• Sonuç bulunamadı

Irena Stanislawa (Krzyzanowska) Sendler ya da bilinen adıyla Irena Sendler 15 Şubat 1910 tarihinde Polonya’nın başkenti Varşova’da doğdu ancak çocukluğunu Varşova yakınlarındaki Otwock kasabasında geçirdi. Polonyalı olan babası Stanislaw Henryk Krzyzanowski, bir doktor ve bir sanatoryumun müdürüydü. Irena'nın büyük dedesi de geçmiş zamanda Rus işgaline karşı çarlara karşı bir isyan başlatmıştı. Babası diğer doktorların hastalığa yakalanma korkusu ile tedavi etmeyi reddettiği ve aralarında birçok Yahudi’nin bulunduğu hastaları tedavi ederken bulaşıcı hastalık (tifüs) sonucu Şubat 1917'de hayatını kaybetmiştir.

Ailesinin tek çocuğu olan Irena babasının ölümünden sonra annesi Janina Krzyzanowska ile yaşadı ve maddi yetersizlik nedeniyle eğitim hayatında zorlanmıştır. Bu nedenle babasının ölümünden sonra, Yahudi cemaat liderleri annesine Sendler'in eğitim masraflarının ödemesi için yardım teklifinde bulunmuşlardır.

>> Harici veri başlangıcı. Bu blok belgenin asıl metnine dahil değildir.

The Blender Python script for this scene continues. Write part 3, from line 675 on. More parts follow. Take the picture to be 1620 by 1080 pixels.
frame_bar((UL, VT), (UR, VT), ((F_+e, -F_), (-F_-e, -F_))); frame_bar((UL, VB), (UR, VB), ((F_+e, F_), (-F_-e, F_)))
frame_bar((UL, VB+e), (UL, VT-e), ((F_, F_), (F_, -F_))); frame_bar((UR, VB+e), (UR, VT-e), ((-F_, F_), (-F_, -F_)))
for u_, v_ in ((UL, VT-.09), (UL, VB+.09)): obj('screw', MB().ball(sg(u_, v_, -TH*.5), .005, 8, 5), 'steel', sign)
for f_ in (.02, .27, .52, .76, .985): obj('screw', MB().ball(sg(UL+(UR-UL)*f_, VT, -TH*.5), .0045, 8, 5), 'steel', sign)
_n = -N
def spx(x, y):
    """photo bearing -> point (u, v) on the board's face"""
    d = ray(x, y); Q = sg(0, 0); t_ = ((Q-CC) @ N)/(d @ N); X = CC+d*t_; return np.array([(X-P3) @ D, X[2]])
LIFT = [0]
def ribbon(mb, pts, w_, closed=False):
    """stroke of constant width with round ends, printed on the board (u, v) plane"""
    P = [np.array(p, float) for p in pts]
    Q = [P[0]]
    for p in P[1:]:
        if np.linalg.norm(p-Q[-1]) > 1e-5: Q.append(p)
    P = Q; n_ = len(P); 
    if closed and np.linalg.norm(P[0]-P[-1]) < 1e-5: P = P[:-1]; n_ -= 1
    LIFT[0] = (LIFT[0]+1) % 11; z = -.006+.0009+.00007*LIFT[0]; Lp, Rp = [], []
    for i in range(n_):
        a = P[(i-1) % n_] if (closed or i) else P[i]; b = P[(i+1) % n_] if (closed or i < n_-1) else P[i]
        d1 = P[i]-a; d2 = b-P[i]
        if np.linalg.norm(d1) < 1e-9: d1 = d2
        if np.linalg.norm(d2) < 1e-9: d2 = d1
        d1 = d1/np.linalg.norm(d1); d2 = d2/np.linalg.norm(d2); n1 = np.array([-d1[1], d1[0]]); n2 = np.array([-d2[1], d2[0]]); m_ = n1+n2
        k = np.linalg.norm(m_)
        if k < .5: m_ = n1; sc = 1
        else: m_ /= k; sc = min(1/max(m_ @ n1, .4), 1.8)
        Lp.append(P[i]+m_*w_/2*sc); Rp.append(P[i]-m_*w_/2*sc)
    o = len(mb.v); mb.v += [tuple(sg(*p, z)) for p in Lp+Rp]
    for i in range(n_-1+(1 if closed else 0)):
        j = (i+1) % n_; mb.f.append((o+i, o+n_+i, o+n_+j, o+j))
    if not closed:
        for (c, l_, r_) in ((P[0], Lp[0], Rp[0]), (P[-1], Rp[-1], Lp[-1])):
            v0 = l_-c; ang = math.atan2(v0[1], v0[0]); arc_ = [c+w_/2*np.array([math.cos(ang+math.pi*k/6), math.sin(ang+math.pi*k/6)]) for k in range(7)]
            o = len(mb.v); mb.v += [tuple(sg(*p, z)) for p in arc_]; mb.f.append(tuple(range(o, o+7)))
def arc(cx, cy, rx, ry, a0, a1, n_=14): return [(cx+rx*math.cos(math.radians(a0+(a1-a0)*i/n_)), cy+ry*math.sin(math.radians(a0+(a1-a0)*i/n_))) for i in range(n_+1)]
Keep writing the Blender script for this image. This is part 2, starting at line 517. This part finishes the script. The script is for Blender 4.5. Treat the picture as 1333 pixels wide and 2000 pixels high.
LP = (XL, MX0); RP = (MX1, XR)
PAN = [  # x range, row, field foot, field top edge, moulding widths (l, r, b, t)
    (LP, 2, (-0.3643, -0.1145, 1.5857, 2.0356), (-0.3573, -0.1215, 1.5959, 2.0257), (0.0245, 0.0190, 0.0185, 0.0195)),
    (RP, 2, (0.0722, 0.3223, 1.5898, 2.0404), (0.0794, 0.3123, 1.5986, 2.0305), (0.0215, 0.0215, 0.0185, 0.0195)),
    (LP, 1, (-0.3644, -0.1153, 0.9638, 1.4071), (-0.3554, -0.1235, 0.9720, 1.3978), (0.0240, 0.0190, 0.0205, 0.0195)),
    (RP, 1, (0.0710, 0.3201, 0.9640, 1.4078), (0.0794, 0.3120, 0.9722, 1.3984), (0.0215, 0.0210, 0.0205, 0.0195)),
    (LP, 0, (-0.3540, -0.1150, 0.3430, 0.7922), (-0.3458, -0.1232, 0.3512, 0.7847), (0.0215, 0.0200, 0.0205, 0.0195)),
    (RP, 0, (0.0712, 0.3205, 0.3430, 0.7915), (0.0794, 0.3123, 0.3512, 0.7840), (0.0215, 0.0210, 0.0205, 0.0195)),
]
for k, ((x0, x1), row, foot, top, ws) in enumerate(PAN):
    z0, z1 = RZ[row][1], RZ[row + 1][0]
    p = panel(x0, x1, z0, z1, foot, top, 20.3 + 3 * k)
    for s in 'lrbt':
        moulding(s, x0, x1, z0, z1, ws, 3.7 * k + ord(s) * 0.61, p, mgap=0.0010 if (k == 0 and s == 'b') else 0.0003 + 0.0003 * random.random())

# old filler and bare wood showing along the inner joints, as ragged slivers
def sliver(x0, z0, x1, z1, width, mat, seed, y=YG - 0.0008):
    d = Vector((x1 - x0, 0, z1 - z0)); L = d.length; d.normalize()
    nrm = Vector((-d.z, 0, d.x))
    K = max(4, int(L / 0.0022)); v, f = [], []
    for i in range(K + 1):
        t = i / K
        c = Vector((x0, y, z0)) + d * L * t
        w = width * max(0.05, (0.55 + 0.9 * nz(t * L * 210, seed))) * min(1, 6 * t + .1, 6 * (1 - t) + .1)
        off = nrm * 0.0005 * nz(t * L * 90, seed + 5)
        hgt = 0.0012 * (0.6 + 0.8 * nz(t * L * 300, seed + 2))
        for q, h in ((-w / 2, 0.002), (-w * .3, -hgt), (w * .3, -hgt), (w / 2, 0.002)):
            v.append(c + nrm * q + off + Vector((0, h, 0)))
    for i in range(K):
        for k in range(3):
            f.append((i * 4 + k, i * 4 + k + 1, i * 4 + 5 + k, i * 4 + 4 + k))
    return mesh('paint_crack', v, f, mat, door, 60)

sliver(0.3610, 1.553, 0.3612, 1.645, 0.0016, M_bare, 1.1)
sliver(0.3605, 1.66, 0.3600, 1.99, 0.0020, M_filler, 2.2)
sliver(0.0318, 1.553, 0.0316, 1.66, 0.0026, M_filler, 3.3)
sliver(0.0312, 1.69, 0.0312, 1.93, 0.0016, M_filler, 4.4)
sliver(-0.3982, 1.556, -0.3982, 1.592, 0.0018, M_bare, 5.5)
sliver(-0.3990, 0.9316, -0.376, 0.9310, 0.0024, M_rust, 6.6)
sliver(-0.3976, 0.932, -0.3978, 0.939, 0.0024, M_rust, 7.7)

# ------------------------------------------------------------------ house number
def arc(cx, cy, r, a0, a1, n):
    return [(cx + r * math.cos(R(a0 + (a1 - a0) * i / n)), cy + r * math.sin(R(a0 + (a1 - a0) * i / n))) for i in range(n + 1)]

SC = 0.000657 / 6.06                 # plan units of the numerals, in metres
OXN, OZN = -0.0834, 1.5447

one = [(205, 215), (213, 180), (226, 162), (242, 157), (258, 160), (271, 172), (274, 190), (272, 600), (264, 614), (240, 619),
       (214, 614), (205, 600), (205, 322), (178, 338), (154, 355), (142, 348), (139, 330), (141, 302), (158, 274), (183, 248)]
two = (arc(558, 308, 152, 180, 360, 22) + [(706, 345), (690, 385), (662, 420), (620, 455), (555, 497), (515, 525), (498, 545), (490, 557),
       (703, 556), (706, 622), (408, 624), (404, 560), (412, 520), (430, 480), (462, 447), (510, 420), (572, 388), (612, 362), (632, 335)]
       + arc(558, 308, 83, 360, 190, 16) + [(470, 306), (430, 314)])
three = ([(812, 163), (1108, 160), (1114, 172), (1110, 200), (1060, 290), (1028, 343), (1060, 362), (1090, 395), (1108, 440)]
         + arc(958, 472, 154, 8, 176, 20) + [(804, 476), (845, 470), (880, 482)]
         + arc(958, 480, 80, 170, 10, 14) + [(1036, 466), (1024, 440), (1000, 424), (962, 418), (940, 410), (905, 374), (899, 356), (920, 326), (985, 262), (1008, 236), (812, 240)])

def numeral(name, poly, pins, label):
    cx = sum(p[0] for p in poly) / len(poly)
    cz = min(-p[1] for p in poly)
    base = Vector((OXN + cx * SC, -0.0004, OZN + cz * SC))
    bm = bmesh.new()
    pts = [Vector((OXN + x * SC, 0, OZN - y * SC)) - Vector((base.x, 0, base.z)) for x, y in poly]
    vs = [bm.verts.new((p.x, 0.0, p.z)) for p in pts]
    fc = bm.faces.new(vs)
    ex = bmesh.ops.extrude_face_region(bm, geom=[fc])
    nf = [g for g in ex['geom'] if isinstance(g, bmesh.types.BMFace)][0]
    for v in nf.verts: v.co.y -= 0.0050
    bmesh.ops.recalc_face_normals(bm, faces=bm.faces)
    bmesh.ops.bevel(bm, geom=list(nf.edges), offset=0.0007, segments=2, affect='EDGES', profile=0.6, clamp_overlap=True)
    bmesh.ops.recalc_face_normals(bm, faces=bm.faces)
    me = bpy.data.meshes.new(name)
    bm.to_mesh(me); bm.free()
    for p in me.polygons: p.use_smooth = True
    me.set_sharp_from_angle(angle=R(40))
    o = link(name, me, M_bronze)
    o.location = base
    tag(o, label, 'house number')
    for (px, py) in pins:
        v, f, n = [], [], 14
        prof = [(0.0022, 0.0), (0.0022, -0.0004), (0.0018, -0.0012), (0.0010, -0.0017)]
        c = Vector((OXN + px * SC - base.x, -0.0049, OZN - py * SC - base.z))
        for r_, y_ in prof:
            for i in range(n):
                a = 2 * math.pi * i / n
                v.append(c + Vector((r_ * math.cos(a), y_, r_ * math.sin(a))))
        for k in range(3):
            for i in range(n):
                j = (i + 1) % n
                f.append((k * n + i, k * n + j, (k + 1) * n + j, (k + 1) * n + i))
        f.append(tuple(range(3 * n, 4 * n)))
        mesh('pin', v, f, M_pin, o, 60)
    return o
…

Hastalarının çoğu Yahudi olan babası, onu sosyal statüleri ve etnik kökenleri ne olursa olsun insanları sevmesi ve saygı duyması gerektiği bilinciyle yetiştirmişti. Irena insanlara yardım etmeyi, yoksullara yardımcı olan ve hastalarından kaptığı tifüs nedeniyle 1917’de ölen doktor babasından öğrendi.

Eğitim Hayatı

Irena Sendler’in yükseköğrenim sürecindeki öğrencilik hayatı 1928 yılında Varşova Üniversitesi'nde başladı. Aynı yıl öğrenci olarak Polonya Demokratik Gençlik Birliği'ne katıldı. Varşova Üniversitesi’nde önce hukuk, daha sonra Polonya Edebiyatı eğitimi alan Irena, yükseköğrenim kurumlarındaki ayrımcılığa karşı çıktı. Irkçı sisteme karşı duruşu nedeniyle çok zorluklar yaşadı.

Önceleri başvurduğu okullardan ret cevabı alan Irena, Özgür Polonya Üniversitesine başladı. Okulda, daha sonra savaş sürecinde yaşanacak olan soykırımda Yahudileri kurtaracak olan başka sosyal hizmet öğrencisi/uzmanı kadınlar ile bir araya geldi ve özellikle Varşova’daki Yahudiler arasında giderek yaygınlaşan fakirliğe karşı mücadele etti.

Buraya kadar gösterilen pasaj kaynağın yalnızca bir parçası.